The State Department is hoping Saudi Arabia’s participation in the peace conference will signal that the kingdom is changing its position on the Palestinian Authority. To date the Saudis have encouraged Mr. Abbas to cut a power sharing deal with Hamas, a group that is effectively at war with Mr. Abbas’s Fatah Party and in the past has received financial support from members of the Saudi royal family.
Foggy Bottom also hopes that the participation of the Arab League will make good on its promise to send $50 million a month to the Palestinian Authority, a pledge that has not been met since Hamas’s takeover of Gaza.
Israel is looking for Egypt to deploy its military and security services on the border with Gaza to end the smuggling of arms and cash to Hamas.
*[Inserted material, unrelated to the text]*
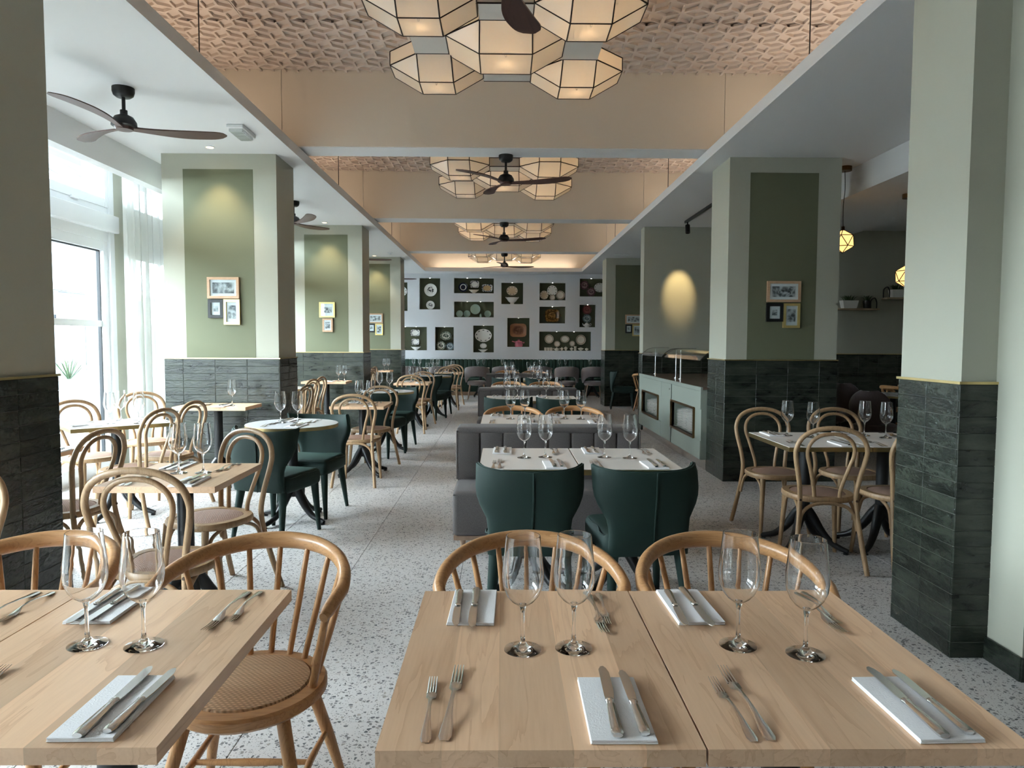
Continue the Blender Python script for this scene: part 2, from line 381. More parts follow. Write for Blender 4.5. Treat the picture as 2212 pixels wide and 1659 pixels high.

The Egyptians have sought to reopen their peace treaty with Israel on this score.
Privately, American and Israeli diplomats are skeptical that Annapolis will yield any breakthrough in peace making. As of last night, the Israeli and Palestinian Arab delegations had yet to finish even a statement of principles for future negotiations, a document the Bush administration is hoping to unveil tomorrow at the end of the conference.
“It’s one thing to have the Arabs attend a conference,” an Israeli official said yesterday. “But it’s more important to come to a conference with intention of backing efforts to make peace. For this, we will have to wait and see.”
President Bush yesterday in a statement said the participation of so many Arab countries did signal support for a peaceful settlement to the conflict. “This conference will signal international support for the Israelis’ and Palestinians’ intention to commence negotiations on the establishment of a Palestinian state and the realization of peace between these two peoples,” he said.
Mr. Bush will address the conferees today.